Can you see how this process works? It is simply an algorithm that you run, and it is designed to seek and destroy your limiting assumptions. First, we define what you want, and what you don’t want. Then, we look at why having what you want, and avoiding what your don’t want seems impossible to you. We then examine those impossibilities and knock them down, one by one. We forget about the solution, and simply remove all obstacles. When the road is clear, the solution naturally emerges on its own. Don’t forget to give credit to yourself for this whole process — for in its application you are realizing your own inner power.

Its important to note that this process can happen in layers.

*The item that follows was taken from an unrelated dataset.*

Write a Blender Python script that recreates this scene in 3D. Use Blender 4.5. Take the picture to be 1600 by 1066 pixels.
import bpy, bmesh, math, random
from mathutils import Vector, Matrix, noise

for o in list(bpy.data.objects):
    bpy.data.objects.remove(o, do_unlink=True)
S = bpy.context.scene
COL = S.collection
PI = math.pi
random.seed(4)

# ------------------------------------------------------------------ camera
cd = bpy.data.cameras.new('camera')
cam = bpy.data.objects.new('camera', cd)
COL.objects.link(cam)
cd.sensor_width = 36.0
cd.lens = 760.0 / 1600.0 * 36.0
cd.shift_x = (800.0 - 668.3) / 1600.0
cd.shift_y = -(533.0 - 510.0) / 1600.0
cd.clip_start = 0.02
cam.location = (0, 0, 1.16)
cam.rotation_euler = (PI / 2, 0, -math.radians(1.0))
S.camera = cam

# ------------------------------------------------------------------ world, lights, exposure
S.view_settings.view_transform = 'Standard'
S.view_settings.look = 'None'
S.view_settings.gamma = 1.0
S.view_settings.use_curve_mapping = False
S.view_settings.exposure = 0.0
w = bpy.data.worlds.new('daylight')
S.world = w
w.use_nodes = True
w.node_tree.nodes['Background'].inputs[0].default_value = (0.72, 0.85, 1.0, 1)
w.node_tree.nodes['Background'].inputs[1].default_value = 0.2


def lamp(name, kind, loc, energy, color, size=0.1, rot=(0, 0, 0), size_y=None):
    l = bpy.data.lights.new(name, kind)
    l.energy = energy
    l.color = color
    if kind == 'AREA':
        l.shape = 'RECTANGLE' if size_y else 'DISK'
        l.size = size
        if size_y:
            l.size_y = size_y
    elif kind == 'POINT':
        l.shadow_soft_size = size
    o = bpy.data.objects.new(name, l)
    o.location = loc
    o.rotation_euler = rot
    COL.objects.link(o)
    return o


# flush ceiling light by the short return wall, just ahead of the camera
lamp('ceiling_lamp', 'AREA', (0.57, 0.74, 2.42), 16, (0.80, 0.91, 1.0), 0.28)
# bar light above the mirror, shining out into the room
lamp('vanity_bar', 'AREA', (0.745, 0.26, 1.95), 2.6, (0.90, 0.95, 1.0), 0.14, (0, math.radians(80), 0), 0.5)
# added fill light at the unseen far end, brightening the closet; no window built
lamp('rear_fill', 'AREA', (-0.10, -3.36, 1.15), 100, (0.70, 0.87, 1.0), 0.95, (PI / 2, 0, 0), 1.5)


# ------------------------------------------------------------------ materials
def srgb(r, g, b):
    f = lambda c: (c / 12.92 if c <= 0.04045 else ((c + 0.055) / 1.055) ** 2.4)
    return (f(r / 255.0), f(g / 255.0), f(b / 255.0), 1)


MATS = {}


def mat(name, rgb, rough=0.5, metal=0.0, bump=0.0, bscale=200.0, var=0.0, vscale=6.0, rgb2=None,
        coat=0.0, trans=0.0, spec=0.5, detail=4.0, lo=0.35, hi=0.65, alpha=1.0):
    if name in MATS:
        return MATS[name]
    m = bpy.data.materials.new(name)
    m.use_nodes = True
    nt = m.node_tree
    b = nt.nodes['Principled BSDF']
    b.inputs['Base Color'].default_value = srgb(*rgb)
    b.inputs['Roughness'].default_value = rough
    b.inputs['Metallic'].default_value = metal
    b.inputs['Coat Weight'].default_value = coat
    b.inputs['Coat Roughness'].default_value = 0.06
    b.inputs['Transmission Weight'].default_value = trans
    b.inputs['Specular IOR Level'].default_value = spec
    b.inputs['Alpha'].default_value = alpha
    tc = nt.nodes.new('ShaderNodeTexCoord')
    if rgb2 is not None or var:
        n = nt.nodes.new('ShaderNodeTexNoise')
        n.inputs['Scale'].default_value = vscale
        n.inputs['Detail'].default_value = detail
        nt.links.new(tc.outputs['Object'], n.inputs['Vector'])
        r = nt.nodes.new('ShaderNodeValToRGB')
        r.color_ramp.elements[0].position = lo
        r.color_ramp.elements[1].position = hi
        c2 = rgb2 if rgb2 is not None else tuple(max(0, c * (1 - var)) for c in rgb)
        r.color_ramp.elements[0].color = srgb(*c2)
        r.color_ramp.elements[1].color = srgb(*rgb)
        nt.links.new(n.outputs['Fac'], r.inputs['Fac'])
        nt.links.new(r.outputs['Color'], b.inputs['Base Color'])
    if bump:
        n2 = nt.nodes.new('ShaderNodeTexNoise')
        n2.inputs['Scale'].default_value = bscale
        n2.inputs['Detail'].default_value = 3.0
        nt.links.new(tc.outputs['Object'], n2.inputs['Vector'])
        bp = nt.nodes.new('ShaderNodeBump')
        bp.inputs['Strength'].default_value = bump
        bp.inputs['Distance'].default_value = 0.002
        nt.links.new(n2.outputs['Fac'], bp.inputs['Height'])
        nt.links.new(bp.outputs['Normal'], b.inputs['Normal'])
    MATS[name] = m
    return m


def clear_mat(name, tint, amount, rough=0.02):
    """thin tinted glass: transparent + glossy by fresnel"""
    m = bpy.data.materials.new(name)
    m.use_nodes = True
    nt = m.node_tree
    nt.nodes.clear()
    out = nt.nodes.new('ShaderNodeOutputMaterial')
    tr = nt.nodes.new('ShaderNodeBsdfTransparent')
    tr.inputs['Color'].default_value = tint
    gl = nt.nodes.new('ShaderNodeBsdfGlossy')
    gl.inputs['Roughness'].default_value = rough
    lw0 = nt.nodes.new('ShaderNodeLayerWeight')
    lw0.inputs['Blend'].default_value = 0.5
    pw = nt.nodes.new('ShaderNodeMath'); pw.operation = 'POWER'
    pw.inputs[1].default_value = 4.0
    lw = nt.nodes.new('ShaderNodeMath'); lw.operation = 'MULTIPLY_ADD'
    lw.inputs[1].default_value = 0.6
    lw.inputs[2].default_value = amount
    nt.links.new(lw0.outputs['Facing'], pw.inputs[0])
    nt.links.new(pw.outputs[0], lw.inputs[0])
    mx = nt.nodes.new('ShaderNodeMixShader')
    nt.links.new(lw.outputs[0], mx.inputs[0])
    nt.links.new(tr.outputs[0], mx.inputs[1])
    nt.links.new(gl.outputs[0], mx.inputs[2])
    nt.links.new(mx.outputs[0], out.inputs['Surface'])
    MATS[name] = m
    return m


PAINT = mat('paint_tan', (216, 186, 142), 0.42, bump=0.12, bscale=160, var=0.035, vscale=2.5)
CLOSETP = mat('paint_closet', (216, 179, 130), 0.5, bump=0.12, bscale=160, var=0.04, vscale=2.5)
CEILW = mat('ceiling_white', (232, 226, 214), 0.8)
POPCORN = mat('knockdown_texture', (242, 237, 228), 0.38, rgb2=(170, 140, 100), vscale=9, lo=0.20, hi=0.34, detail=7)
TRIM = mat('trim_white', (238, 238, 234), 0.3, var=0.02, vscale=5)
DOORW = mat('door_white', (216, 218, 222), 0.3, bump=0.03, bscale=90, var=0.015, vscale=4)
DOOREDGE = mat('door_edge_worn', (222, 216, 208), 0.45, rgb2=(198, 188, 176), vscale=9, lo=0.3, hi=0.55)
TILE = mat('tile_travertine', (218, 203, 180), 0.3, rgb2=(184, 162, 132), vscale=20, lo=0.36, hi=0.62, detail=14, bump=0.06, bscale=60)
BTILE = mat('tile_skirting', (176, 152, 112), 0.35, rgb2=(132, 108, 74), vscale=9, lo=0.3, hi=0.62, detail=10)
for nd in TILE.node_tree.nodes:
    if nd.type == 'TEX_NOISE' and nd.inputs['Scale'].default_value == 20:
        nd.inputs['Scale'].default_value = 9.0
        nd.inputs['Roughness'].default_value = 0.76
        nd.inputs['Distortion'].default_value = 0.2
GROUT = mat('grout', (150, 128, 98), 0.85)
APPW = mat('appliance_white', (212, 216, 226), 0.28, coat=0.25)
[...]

You might want to be a performance artist who sells your own work, but still make CEO money, and you say “no one will pay that much for performance art”. But then you come across some performance artists who do. You then say to yourself, “Yes, but that won’t work in my case, people might pay to see his art but mine is different” and reject the solution. Stop. Pause. Repeat your mantra of faith, then do exactly the same process. Why is that impossible? Identify the assumption as to why your “difference” in art will lead to a different result. Question this assumption.

Over time, a solution must emerge. How do I know this?

The wisdom of Coyote is to apply Occam’s Razor to our own false assumptions. When all falsehood is removed, only the truth can remain. The truth is, you have infinite power and capacity to create anything you desire — you know this, or you wouldn’t experience tension when you began to systematically search for a solution. You would have experienced ambivalence, or more depression. That tension arises because the assumptions are living things within you, clinging for life.

Kill them, and you will truly live.

It is you or them. Do what has to be done.